Die von Deinem Körper ausgeübte Gegenkraft −m∙a (gleicher Betrag, entgegengesetzte Richtung) wirkt genau wie ein Gewicht, es fühlt sich so an, als würdest Du mit −m∙a nach hinten gezogen; diese scheinbare Kraft ist eine Trägheitskraft (ist das Fahrzeug ein Raumfahrzeug und beschleunigt es gleichmäßig im freien Weltraum, wird die Rückwand quasi zum "Boden"); sie wirkt genau wie Gravitation.

Lichtablenkung und DOPPLER-Effekt

Sogar Licht wird scheinbar nach hinten/"unten" abgelenkt bzw. erfährt auf dem Weg von vorn nach hinten eine Blau- und auf dem entgegengesetzten Weg eine Rotverschiebung, weil das Fahrzeug in der Zeit, die das Lichtsignal braucht, etwas schneller geworden ist; die Rückwand kommt dem Signal also schneller entgegen bzw. das Signal muss die Vorderwand einholen.

Nun geht aber die Blauverschiebung mit einem Zeitraffer- und Rotverschiebung mit einem Zeitlupeneffekt einher, und das ist keineswegs eine optische Täuschung.

Energieerhaltung

Das Äquivalenzprinzip sagt uns also, dass Gravitation selbst Licht beeinflusst. Licht der Frequenz f besteht aus "Portionen"(Photonen) der (kinetische) Energie h∙f (h ≈ 6,6×10⁻³⁴ Js ist das PLANCKsche Wirkungsquantum). In einem Gravitationsfeld, auf dem Gravitationspotential Φ, hat jedes Photon die potentielle Energie h∙f∙Φ⁄c², d.h., für zwei Gravitationspotentiale Φ₁ und Φ₂ gilt

(1) h∙f₁∙(1 + Φ₁⁄c²) = h∙f₂∙(1 + Φ₂⁄c²),

also

(2) f₂ = f₁∙(1 + Φ₁⁄c²)/(1 + Φ⁄c²)

Sind beide Potentiale groß im Vergleich zu −c² (dem Gravitationspotential am Ereignishorizont eines Schwarzen Lochs), lässt sich das wie folgt vereinfachen:

(3) f₂ ≈ f₁∙(1 − ΔΦ⁄c²) mit ΔΦ = Φ₂ − Φ₁.

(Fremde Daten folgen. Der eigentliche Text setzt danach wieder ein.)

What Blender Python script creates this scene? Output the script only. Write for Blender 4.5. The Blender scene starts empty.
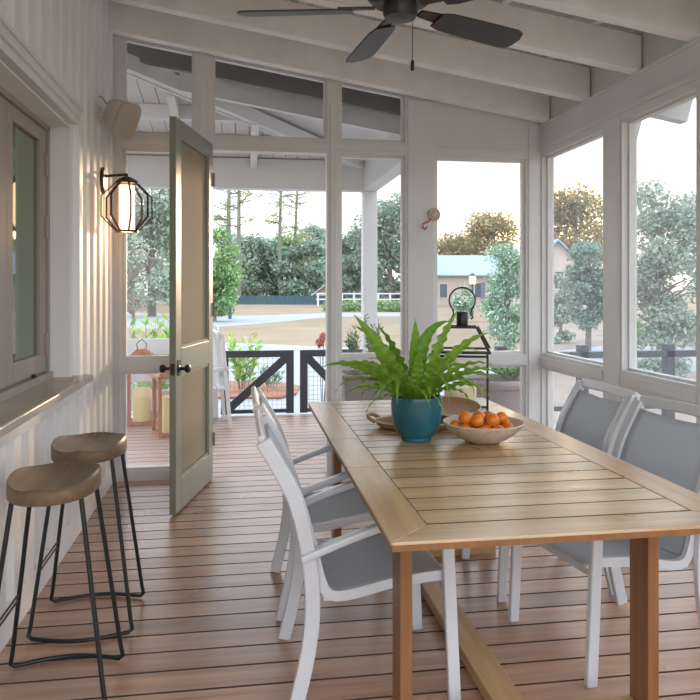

Mit diesen Gleichungen lässt sich ganz gut berechnen, wie stark der Effekt ist.

Woher ich das weiß:Studium / Ausbildung – + Auseinandersetzung mit Gegnern der RT

Das tut die Gravitation auch nicht.

Jedoch muss ich bei einer relativistischen Betrachtung mich auf die Raumzeit beziehen, also Raum und Zeit als verbundene Dimensionen. Und in dieser Raumzeit wird die Gravitation als vierdimensionale, trichterförmige Verzerrung dargestellt.

Wenn Du jetzt überlegst, das eine flache, unversehrte Raumzeit eine bestimmte Länge für einen Ereignispunkt A (also Ort und Zeit A) zu einem Ereignispunkt B hat, dann muss diese Länge auf einer kurvenförmig eingetrichterten Raumzeit länger sein.

Das ist alles.

Woher ich das weiß:Studium / Ausbildung – Diplom in Physik
es ist ja nur Anziehungskraft

Gravitation ist keine Kraft sondern Krümmung der Raumzeit. Messbare Kraft entsteht dabei erst, wenn man versucht, Objekte von ihrem kräftefreien Weg abzubringen, zB indem man den freien Fall aufhält.